NATION

‘What US told IGP over Tinubu drug allegation’

The United States Consulate dismissed the allegation of drug involvement by Bola Tinubu, the presidential candidate of the All Progressives Congress (APC). This is contained in a statement issued by Bayo Onanuga, the campaign spokesperson.

According to him, former Inspector-General of Police Tafa Balogun, wrote to the US consulate on the matter in 2003.

In its response, the consulate reportedly wrote that “a records check of the Federal

Bureau of Investigation’s (FBI) National Crime Information Centre (NCIC) was conducted.

“The results of the checks were negative for any criminal arrest records, wants,
or warrants for Bola Ahmed Tinubu (DOB 29 March 1952).

“For information of your department, NCIC is a very centralised information centre that maintains the records of every criminal arrest and conviction within the United States and its territories,” said Michael H. Bonner, the consulate’s legal attaché.

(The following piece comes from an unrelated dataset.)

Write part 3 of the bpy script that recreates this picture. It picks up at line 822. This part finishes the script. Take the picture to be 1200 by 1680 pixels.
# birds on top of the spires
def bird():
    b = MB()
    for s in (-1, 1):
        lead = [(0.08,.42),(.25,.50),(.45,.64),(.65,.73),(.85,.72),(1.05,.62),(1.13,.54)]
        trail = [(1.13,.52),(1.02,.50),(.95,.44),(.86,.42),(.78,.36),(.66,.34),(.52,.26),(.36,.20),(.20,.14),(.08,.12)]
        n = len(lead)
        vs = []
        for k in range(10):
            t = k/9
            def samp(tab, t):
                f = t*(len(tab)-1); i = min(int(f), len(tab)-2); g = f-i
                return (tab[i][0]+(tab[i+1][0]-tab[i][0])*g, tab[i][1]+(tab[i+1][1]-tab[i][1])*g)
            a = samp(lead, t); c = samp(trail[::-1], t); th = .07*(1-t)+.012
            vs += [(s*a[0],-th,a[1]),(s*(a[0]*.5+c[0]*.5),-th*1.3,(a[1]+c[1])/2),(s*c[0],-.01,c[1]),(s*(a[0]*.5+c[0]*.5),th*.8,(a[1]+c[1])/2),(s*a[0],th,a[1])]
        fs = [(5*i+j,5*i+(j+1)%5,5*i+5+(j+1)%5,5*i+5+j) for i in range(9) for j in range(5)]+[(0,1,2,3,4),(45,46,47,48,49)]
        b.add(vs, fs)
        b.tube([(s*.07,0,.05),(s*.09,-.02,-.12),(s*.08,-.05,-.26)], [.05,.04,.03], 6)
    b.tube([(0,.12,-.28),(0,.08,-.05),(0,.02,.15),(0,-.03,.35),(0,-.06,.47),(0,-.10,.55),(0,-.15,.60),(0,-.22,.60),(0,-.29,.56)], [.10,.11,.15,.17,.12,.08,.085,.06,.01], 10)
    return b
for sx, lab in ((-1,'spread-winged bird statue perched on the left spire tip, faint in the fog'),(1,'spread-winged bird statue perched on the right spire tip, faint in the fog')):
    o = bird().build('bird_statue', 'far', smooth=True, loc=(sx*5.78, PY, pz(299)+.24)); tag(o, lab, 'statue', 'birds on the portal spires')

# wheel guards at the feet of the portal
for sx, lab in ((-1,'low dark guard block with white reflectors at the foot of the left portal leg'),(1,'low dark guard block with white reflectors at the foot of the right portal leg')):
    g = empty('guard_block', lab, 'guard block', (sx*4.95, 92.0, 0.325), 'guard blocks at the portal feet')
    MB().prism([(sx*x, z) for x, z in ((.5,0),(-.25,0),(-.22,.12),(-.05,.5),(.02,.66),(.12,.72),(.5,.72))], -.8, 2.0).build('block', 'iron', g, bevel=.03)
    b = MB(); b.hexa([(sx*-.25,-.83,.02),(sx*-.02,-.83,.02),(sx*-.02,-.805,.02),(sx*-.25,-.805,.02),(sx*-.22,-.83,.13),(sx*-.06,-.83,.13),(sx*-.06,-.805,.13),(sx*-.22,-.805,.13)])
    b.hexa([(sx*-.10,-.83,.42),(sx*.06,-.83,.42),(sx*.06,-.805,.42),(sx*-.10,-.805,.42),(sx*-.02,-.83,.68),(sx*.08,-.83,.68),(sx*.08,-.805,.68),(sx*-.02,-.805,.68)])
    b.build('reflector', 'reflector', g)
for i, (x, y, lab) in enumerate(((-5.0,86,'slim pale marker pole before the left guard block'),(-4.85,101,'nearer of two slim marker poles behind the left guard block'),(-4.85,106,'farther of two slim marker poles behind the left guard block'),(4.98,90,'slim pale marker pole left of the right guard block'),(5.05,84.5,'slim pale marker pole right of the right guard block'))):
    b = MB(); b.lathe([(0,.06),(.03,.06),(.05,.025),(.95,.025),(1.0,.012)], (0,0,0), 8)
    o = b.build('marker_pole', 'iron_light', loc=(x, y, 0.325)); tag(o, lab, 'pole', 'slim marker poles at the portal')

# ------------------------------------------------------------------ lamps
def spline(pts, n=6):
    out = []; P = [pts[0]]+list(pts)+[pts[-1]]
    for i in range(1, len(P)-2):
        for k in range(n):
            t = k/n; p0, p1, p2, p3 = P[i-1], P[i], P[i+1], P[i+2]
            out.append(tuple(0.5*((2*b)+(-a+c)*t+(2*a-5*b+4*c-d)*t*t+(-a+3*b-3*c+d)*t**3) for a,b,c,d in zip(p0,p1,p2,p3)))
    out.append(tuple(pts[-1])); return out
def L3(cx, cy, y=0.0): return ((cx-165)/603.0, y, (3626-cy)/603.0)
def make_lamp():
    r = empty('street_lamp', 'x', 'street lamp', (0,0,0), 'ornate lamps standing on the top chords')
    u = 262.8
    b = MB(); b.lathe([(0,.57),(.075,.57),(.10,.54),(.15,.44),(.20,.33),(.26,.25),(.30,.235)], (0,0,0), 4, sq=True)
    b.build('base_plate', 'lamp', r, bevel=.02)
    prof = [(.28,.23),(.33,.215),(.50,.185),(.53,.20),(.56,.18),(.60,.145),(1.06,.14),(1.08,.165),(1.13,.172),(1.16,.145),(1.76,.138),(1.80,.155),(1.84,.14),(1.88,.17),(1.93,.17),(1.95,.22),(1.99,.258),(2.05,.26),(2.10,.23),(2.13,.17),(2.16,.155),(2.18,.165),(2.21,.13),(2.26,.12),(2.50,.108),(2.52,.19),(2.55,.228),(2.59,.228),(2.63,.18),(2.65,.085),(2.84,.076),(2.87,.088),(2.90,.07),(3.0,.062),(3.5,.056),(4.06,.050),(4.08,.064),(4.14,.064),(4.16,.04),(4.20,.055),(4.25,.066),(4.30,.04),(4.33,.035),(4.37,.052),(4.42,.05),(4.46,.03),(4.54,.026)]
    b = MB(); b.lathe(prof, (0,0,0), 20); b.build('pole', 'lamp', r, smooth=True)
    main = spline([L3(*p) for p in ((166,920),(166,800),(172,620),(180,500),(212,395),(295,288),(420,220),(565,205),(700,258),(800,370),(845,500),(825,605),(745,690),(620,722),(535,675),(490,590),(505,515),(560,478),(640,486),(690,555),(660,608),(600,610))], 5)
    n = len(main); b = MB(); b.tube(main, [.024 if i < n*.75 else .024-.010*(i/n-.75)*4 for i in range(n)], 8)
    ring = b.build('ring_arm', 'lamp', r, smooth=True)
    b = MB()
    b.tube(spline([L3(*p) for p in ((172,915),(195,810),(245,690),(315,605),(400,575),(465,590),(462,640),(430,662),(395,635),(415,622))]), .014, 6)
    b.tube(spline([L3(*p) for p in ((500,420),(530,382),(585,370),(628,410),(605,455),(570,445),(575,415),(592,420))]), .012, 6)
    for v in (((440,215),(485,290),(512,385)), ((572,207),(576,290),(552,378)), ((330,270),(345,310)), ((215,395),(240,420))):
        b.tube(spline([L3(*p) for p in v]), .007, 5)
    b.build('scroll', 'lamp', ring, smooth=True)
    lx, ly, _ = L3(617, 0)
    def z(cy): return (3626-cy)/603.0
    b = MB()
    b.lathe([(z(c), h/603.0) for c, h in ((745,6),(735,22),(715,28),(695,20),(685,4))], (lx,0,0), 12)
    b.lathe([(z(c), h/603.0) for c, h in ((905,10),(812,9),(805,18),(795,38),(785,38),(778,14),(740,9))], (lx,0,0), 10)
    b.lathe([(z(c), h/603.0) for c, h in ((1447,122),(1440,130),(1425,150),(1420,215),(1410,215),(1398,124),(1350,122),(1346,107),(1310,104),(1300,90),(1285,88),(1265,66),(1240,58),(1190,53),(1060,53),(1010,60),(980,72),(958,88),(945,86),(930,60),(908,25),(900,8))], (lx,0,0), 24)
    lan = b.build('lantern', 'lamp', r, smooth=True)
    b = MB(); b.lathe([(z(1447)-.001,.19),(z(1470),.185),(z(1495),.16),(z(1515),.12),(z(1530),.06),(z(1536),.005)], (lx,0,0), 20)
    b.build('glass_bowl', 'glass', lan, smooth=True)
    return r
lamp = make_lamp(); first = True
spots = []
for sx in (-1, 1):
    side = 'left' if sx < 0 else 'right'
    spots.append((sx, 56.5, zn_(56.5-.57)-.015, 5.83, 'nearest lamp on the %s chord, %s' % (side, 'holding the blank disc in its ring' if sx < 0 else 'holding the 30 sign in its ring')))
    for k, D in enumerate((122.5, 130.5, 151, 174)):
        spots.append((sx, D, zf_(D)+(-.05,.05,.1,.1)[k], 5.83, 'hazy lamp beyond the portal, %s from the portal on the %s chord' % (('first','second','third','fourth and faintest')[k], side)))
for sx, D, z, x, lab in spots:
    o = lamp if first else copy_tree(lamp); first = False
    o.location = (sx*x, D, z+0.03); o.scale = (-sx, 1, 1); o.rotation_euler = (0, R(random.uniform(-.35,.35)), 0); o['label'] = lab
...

Giving a background of the drug allegation, Onanuga further said: “The accusation arose out of an investigation by FBI agent Kevin Moss of Tinubu and Compass Investment and Finance accounts at First Heritage Bank and Citi- Bank in the U.S.

On January 10, 1992, Mr Kevin Moss requested and obtained a court order to freeze the accounts.

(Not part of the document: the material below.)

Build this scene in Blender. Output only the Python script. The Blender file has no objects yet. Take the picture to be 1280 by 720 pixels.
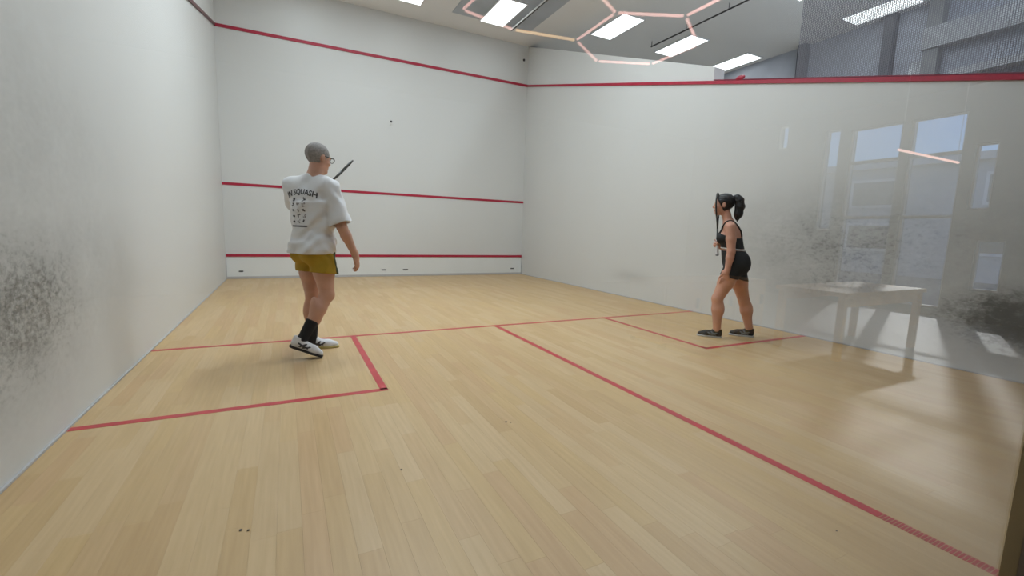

“On January 13, 1992, Mr Moss telephoned Tinubu in Nigeria to justify the amounts in the accounts, running into $1.4 million. Part of the money was said to have been deposited by two Nigerians, being investigated for drug offences.

After the telephone conversation, Tinubu instructed his lawyer in the US to file
a lawsuit against the order freezing his accounts.

“This dragged on till 15 September 1993, when an agreement was reached for an out of court settlement. Judge John A Nordberg, of the US district court for the Northern District of Illinois, read out the agreement reached by the two parties. Part of the funds, $460,000 was seized by the government.

“The FBI never charged Tinubu with any drug offence; the case did not go on trial. Tinubu was never convicted. And he was never barred from entering the United States.

“In 2003, ten years after, when the PDP opponents wanted to use the shuttered allegation to disqualify Tinubu from running for a second term in Lagos, the Inspector General of Police, Tafa Balogun made an enquiry with the American Consulate on Tinubu’s status.

The Consulate gave Tinubu a clean bill in a reply by the Legal Attache, Michael H. Bonner.”